In the listing below, find the line with "S.camera = camo", then repeat exactly every line from the top through that one.

····················

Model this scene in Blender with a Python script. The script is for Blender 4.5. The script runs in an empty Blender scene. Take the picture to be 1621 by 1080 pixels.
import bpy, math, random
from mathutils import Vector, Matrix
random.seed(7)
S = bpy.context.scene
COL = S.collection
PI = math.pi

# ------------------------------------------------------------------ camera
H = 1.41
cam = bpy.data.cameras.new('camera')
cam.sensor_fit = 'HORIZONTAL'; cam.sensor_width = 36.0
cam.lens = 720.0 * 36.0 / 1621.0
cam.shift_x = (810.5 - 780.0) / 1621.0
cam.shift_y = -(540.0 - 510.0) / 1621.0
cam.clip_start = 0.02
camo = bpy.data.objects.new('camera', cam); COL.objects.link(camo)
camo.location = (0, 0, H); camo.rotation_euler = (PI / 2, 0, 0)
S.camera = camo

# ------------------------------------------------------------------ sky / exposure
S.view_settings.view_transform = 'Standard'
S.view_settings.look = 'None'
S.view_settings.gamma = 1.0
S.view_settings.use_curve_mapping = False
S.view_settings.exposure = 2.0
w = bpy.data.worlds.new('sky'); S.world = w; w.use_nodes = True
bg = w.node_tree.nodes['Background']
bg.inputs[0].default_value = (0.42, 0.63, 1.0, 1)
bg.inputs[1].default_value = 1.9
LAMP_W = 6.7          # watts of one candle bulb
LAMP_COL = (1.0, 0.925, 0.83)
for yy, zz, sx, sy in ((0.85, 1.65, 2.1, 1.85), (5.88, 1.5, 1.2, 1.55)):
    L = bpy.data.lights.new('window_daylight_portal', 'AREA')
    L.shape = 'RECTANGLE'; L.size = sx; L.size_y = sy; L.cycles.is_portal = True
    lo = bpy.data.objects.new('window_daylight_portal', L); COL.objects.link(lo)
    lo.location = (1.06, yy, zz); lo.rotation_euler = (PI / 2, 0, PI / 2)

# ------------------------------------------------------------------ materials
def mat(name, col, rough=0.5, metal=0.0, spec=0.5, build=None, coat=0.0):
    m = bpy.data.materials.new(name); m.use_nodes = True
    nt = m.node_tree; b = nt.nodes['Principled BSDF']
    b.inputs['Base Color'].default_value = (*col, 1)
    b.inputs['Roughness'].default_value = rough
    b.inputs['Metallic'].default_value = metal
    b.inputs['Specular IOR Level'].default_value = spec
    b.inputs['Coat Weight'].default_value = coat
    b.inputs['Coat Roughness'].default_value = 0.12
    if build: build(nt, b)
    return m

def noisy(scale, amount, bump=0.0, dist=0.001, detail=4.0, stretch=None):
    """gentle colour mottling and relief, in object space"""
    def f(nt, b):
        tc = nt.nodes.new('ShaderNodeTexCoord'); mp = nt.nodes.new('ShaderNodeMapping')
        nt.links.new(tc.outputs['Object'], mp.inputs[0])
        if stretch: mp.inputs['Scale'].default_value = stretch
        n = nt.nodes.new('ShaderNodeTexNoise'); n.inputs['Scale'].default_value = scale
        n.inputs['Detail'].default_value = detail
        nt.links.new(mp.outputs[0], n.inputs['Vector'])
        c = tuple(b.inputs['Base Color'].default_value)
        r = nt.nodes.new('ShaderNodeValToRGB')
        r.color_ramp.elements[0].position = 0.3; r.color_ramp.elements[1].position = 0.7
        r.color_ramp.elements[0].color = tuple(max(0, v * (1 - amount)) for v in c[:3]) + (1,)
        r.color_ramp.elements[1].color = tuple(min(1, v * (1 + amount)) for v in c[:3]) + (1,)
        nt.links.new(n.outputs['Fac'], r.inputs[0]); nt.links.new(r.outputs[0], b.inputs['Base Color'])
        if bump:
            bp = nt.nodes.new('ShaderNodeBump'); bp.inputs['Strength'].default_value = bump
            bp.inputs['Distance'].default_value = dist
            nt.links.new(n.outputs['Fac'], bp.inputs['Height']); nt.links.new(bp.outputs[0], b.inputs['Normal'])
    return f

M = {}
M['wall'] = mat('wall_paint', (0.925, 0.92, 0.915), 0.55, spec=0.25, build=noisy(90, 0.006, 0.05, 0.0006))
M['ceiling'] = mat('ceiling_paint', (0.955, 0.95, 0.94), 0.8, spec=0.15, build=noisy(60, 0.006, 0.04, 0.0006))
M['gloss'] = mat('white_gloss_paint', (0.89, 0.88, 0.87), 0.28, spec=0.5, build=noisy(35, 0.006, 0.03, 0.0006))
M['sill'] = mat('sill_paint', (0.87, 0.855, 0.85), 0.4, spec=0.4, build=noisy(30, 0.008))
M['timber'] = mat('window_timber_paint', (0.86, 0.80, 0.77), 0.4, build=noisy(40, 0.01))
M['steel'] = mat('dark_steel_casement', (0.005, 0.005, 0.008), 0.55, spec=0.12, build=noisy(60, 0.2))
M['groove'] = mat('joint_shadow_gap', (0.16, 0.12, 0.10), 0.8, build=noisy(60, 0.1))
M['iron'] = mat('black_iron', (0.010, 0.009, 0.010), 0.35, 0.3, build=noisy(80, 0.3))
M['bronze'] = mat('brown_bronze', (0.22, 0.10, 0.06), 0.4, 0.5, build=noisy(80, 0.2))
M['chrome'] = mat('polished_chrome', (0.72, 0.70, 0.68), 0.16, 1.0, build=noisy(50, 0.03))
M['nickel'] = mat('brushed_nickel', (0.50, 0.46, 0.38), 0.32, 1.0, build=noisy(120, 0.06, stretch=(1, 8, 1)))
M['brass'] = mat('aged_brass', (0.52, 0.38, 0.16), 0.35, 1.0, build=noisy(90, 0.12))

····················

▸ **THE RESULT**:
Model this scene in Blender with a Python script. The script is for Blender 4.5. The script runs in an empty Blender scene. Take the picture to be 1621 by 1080 pixels.
import bpy, math, random
from mathutils import Vector, Matrix
random.seed(7)
S = bpy.context.scene
COL = S.collection
PI = math.pi

# ------------------------------------------------------------------ camera
H = 1.41
cam = bpy.data.cameras.new('camera')
cam.sensor_fit = 'HORIZONTAL'; cam.sensor_width = 36.0
cam.lens = 720.0 * 36.0 / 1621.0
cam.shift_x = (810.5 - 780.0) / 1621.0
cam.shift_y = -(540.0 - 510.0) / 1621.0
cam.clip_start = 0.02
camo = bpy.data.objects.new('camera', cam); COL.objects.link(camo)
camo.location = (0, 0, H); camo.rotation_euler = (PI / 2, 0, 0)
S.camera = camo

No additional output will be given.